**Task requirements:** Return verbatim everything from the first line through the line that contains "tag(con2, 'centre console", and stop there.

....................

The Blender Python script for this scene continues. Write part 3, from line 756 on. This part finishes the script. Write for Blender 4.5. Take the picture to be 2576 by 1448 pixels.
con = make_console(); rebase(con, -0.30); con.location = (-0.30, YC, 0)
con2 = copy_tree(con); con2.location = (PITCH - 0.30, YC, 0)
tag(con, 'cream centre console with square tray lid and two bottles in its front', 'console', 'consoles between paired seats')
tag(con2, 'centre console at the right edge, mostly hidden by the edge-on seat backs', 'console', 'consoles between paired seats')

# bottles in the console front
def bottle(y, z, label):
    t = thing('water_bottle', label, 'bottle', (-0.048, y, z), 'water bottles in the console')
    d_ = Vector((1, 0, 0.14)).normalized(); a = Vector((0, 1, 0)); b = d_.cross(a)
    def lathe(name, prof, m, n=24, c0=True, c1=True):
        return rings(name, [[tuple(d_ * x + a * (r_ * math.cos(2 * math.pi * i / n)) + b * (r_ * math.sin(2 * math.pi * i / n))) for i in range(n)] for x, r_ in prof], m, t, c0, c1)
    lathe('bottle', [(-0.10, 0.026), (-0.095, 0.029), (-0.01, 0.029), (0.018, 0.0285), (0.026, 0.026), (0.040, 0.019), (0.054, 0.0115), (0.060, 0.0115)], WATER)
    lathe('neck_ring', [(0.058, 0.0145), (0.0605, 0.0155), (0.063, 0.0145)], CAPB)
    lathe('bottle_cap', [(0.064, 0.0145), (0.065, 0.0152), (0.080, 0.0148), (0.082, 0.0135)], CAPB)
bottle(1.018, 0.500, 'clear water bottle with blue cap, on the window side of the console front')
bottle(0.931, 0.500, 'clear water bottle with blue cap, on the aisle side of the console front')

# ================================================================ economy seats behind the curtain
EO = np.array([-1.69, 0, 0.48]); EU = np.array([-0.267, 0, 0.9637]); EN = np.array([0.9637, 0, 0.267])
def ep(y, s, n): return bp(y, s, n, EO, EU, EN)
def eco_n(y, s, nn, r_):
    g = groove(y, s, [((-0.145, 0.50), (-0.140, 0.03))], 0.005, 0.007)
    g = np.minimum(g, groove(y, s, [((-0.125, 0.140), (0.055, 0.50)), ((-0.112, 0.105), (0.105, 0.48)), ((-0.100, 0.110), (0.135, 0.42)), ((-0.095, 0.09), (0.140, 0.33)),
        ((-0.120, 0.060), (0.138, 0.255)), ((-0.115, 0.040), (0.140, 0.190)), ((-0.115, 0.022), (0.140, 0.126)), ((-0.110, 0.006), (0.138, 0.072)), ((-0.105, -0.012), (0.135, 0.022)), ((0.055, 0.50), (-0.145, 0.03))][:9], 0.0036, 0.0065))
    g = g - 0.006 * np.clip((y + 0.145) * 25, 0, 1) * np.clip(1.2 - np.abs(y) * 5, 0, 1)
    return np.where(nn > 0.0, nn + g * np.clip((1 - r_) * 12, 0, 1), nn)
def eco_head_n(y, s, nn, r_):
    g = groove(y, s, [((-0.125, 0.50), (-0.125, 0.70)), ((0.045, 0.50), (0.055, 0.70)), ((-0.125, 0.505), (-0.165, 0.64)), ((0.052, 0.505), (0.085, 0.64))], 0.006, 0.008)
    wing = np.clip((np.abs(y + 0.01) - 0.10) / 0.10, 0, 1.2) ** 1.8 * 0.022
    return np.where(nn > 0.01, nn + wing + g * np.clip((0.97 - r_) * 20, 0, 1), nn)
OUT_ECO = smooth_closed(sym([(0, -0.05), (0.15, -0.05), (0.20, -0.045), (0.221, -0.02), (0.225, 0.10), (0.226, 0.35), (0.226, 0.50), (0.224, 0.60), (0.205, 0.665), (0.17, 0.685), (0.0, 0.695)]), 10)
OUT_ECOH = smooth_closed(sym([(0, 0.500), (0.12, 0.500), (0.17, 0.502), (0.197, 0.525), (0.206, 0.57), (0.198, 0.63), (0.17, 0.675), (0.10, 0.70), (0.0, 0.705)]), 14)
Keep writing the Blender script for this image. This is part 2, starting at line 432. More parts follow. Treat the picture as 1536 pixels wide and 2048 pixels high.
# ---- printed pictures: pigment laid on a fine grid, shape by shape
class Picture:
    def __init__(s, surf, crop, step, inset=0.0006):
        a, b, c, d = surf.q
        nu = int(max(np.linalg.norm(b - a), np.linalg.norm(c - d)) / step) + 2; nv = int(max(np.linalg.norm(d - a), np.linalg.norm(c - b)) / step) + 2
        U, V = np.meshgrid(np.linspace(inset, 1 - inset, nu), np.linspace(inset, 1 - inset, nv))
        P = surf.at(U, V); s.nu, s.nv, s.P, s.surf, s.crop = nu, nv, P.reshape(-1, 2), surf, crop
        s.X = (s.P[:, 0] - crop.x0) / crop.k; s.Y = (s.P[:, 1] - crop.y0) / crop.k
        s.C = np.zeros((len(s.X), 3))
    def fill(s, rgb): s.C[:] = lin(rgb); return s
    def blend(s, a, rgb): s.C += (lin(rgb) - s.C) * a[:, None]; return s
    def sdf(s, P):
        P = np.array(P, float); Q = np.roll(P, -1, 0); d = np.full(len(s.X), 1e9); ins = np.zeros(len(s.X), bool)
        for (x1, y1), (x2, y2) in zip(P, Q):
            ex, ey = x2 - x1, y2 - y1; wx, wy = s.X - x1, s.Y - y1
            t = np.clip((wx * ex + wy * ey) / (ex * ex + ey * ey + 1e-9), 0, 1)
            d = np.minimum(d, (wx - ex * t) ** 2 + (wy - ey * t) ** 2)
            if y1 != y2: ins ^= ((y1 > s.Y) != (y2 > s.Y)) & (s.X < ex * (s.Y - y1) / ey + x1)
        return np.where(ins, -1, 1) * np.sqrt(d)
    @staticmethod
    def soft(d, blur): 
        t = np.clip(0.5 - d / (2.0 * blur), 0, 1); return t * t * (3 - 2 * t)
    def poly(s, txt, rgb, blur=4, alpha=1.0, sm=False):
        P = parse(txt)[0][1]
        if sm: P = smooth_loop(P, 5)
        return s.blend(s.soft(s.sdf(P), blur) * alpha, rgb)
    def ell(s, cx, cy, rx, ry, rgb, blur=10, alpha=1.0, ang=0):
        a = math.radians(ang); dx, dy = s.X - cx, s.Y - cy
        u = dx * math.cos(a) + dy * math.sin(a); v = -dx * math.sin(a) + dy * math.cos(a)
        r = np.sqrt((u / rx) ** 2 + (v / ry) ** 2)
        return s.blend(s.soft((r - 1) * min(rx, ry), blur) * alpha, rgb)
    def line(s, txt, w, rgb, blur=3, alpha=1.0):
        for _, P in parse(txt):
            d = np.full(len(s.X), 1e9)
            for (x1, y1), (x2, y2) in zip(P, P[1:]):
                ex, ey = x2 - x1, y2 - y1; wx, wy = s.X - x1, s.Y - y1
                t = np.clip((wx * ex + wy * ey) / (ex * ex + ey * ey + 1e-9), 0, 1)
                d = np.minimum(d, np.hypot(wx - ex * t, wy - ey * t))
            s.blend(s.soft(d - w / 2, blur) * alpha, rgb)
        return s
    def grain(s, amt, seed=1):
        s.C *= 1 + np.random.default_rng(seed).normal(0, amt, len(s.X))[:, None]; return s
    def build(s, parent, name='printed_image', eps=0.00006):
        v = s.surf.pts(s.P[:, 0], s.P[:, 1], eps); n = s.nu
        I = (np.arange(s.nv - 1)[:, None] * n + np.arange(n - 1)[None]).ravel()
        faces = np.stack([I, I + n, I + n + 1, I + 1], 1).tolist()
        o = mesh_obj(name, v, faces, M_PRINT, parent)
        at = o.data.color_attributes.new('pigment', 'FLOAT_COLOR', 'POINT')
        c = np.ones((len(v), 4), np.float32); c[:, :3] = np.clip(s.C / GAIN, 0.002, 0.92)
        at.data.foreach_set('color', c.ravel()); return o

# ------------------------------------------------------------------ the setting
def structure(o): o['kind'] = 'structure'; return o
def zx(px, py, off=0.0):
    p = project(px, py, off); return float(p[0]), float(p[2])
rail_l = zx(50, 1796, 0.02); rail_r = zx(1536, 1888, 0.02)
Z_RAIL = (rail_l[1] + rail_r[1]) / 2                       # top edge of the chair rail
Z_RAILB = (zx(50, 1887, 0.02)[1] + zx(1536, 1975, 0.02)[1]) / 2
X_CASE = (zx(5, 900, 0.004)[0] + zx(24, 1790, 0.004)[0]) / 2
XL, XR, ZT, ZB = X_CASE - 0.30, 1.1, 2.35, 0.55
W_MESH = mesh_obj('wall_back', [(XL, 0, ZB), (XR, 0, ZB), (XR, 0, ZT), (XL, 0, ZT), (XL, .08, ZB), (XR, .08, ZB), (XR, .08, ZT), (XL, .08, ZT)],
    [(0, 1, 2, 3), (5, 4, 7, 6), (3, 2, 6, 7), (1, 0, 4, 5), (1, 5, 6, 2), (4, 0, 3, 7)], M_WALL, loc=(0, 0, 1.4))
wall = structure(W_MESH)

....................

**Written reply:**
The Blender Python script for this scene continues. Write part 3, from line 756 on. This part finishes the script. Write for Blender 4.5. Take the picture to be 2576 by 1448 pixels.
con = make_console(); rebase(con, -0.30); con.location = (-0.30, YC, 0)
con2 = copy_tree(con); con2.location = (PITCH - 0.30, YC, 0)
tag(con, 'cream centre console with square tray lid and two bottles in its front', 'console', 'consoles between paired seats')
tag(con2, 'centre console at the right edge, mostly hidden by the edge-on seat backs', 'console', 'consoles between paired seats')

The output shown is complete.